Assertion (iii) follows from (ii) and from the fact that all fields with p^f elements can be embedded in Omega since Omega is algebraically closed.

> proof courses

I can't think of a single course I took, starting with the first semester, that wasn't a "proof course".

[RegEx]

> I can't think of a single course I took, starting with the first semester, that wasn't a "proof course".

ODE, Cal 1-3 and their labs, Multivariate, Matrix methods. Congrats to you for being able to skip 8 courses, not all of us are that talented.

[kragen]

When I studied the equivalents of calc 1 and 2 (from a textbook), the textbook proved everything, although somewhat informally. I mean, with epsilons and deltas and everything, but with a lot more prose than you see in a math paper on arXiv. The different textbook I later used for calc 3, which I actually did take a class in, also proved everything. As did the professor, in class, on the blackboard. I basically never read the book or did any of the homework for that class; I just rederived things from first principles during the exams, based on my memories of the lectures. I always finished the exams last, but I got an A in the class. This was all in the US. My father's calculus textbook, from which I'd learned calculus to start with, was also from his calculus courses in the US.

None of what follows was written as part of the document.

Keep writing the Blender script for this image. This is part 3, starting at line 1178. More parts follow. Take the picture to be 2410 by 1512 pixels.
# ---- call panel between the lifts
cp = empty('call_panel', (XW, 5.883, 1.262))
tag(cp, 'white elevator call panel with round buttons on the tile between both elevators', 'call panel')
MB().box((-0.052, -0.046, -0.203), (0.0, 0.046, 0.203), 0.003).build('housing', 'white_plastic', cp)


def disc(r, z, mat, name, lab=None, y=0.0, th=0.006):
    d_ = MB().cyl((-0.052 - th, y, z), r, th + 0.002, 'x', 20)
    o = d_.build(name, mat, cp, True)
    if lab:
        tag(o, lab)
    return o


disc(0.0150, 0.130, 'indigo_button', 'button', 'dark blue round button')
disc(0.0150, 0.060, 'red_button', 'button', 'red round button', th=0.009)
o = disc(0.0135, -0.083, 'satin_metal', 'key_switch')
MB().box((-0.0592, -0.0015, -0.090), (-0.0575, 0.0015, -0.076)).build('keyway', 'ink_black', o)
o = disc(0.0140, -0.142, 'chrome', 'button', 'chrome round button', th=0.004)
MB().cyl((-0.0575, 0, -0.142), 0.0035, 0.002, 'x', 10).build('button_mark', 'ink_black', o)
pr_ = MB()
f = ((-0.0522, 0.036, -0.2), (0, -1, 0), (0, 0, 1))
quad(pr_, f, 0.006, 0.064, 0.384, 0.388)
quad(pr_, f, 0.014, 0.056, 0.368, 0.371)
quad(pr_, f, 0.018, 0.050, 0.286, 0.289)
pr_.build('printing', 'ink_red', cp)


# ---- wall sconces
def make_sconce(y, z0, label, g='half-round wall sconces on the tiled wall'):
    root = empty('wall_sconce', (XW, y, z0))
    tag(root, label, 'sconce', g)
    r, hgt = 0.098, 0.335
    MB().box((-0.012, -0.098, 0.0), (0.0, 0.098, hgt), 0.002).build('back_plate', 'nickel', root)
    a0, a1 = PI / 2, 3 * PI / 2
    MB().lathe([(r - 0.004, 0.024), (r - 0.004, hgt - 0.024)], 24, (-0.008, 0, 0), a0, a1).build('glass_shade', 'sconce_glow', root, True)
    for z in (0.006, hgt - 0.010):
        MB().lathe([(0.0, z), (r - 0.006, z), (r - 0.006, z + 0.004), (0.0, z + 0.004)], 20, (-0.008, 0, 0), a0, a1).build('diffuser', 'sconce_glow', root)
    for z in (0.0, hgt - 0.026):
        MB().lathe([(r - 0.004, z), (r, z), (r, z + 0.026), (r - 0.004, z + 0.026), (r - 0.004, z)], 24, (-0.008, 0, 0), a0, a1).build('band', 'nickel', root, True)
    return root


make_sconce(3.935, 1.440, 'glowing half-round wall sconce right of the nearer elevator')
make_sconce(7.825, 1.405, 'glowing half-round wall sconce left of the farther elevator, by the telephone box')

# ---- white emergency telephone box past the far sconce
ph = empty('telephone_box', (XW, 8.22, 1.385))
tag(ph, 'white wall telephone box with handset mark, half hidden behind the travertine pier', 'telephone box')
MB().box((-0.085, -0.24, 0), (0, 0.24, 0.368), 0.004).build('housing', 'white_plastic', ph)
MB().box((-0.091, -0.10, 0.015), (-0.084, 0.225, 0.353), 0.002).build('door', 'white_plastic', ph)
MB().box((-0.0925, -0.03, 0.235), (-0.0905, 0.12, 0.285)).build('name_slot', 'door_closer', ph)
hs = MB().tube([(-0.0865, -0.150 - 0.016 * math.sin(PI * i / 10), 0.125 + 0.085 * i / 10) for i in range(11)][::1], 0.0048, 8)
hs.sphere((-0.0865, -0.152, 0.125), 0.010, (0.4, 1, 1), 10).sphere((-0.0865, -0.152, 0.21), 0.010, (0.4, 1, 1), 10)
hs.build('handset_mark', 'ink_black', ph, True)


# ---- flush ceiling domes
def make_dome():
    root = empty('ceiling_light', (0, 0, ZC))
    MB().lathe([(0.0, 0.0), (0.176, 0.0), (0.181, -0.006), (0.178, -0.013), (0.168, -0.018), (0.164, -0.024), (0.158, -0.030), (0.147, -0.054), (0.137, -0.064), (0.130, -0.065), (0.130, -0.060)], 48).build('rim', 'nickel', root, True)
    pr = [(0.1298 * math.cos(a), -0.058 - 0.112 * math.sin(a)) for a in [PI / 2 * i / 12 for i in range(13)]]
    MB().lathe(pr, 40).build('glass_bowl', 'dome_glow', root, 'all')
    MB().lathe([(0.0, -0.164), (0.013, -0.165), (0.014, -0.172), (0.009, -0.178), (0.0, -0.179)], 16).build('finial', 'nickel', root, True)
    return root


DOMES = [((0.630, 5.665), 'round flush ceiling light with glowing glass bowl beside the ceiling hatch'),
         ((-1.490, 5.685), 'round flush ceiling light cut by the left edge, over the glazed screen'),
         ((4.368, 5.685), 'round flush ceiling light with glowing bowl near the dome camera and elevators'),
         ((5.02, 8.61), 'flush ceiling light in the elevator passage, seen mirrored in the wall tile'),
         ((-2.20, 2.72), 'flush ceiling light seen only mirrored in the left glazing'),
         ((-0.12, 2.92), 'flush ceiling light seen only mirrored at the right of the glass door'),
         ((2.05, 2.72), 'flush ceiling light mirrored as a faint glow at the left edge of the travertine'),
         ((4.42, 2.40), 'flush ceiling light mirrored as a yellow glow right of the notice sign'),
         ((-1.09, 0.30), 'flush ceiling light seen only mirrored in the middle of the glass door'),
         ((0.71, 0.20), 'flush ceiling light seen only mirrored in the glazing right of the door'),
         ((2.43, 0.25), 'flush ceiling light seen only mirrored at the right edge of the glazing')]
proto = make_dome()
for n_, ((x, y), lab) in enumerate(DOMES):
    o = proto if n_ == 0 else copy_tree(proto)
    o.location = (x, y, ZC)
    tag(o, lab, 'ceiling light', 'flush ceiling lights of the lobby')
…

I take it my experience was atypical?

[bradleyjg]

No in many US universities rigorous calculus proofs are saved for a class called something like Real Analysis which is typically take as the 4th or 5th class for a math major.

Compare e.g.

Transcendental functions, techniques and applications of integration, indeterminate forms, improper integrals, infinite series.

with

Algebraic and topological structure of the real number system; rigorous development of one-variable calculus including continuous, differentiable, and Riemann integrable functions and the Fundamental Theorem of Calculus; uniform convergence of a sequence of functions; contributions of Newton, Leibniz, Cauchy, Riemann, and Weierstrass.

[RegEx]

Professors at my university do prove things in the classes I mentioned above, but I was attempting to make a distinction between courses where the emphasis is the proof(Abstract/Contemporary algebra) and courses where the emphasis is the process (Matrix methods). Sorry for any confusion.

[psykotic]

That must be a US thing. It seems strange to first do a course without proofs and then later redo it with proofs. My point was that where I studied, the courses for mathematicians were all "proof courses"; there were separate courses for engineers and other scientists who are happy to accept mathematics on faith.

[RegEx]

I'm not arguing which education system is better, but having a degree of familiarity in the subject matter you plan on proving things in helps out a lot. Proving things about continuity/discontinuity would be a bit difficult if you've never had to identify continuous functions with calculus.

[psykotic]

Well, you're never going to deeply understand everything in a subject in only one or even several passes over the material, but there's no reason you can't concurrently treat analysis both formally and informally, with lots of concrete examples and intuition to go along with abstract definitions and proofs.